A Practical Fiction List for Surviving After the Apocalypse

shelved under Sci Fi & Fantasy and Self-Help

Tsunamis in the Pacific... global climate change... devastating earthquakes... the year 2012 looming on the horizon... it's no wonder that the apocalypse has been on a lot of minds lately. But if you’re one of the (un)lucky ones to survive the actual big event, then what should you do? As usual, we turn to books for the answer. I selected the following (flashlight worthy) novels for their focus on what comes after the end, rather than the end itself. They attempt to answer the all-important question: Now what?

(Note that books that depict unlikely events following the apocalypse — say, showdowns with the Devil... or attacks by roving zombie hordes — have been omitted. C'mon, we're interested in practical survival guides.)

 

Wastelands: Stories of the Apocalypse

edited by John Joseph Adams

This collection of short stories is a retrospective of possible post-apocalyptic scenarios, ranging from the immediate aftermath to far, far in the future. While a few horror and dark fantasy stories have been thrown in the mix, most of these excellent selections are straightforward science fiction depicting various ways of coping with the end of everything.

 

The Road

by Cormac McCarthy

In what is probably the bleakest of titles here, a man and his son wander through a desolated landscape of ashes, eking out their survival from the little that’s left remaining, while trying to get — for lack of a better destination — "South".

 

Parable of the Sower

by Octavia E. Butler

Society has completely collapsed, and a young woman is driven from her home after her neighborhood is burned and her family murdered. Despite the violence and hopelessness that surrounds her, she is determined to spread her spiritual message.

 

Lucifer's Hammer

by Jerry Pournelle, Larry Niven

A comet has slammed into the Earth, destroying all governing structures, and within weeks all of the survivors have reverted to feudalism, cannibalism and worse. Fun times. (Editor's Note: Any serious reader has a few books they return to on a regular basis. Some of these books are classics and some of them are... books on surviving a comet strike. Yep, Lucifer's Hammer is one of those books I've read... oh, I don't know. 5 times?)

 

Alas, Babylon

by Pat Frank

The residents of a small Florida town, having been alerted just prior to an all-out nuclear war, must struggle with the vagaries of small-town politics after the apocalypse.

 

The Postman

by Antonio Skármeta, translated by Katherine Silver

When the end of America comes, what is the one thing that can bring us back from the brink of complete anarchy?
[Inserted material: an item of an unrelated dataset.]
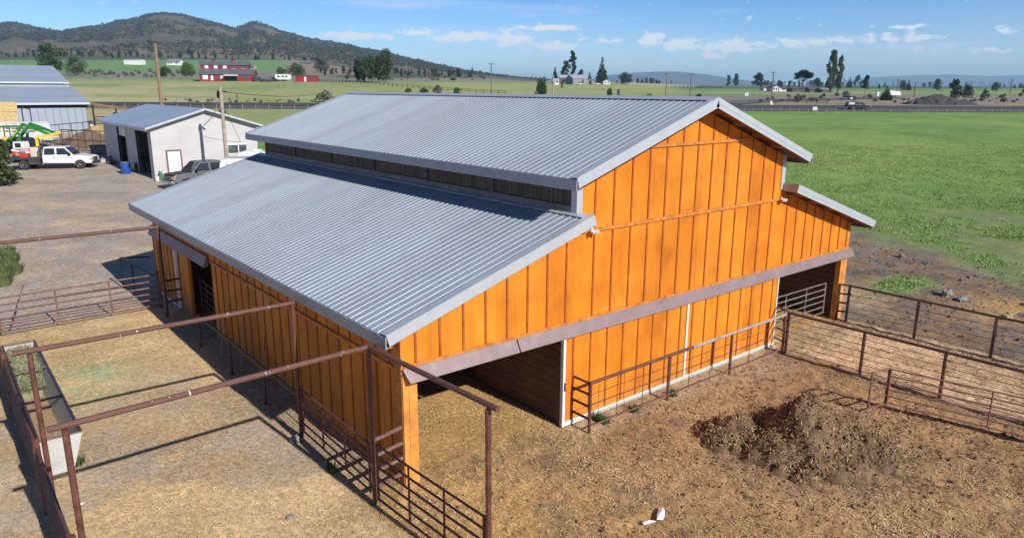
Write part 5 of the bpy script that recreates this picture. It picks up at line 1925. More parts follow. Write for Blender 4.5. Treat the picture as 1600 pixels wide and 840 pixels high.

That’s right: the U.S. Postal Service.

 

A Gift Upon the Shore

by M. K. Wren

Once the apocalypse is over with, two women survive on a farm on the Oregon coast while trying to preserve the remainder of mankind’s knowledge and sparring with the ultra-Christian religious cult down the beach.

 

The Folk of the Fringe

by Orson Scott Card

Following World War III, a community of Mormons is one of the few pockets of order remaining in the U.S., trying to rebuild society on the shores of a flooded Salt Lake City.

 

A Canticle for Leibowitz

by Walter M. Miller Jr.

Six hundred years after the Simplification — total nuclear annihilation — a cloister of monks in Utah preserve the little that remains of the world’s knowledge, and wonder whether mankind is perpetually doomed to destroy itself.

 

Earth Abides

by George R. Stewart

One of the few survivors of a plague attempts to rebuild society but instead must watch it erode to a primitive state.

 

Always Coming Home

by Ursula K. Le Guin

It's the far, far future, and the only remnants of the past are a network of computers. This book collects the stories, poetry and rituals of the Kesh, who have built a primitive utopia on the ashes of civilization.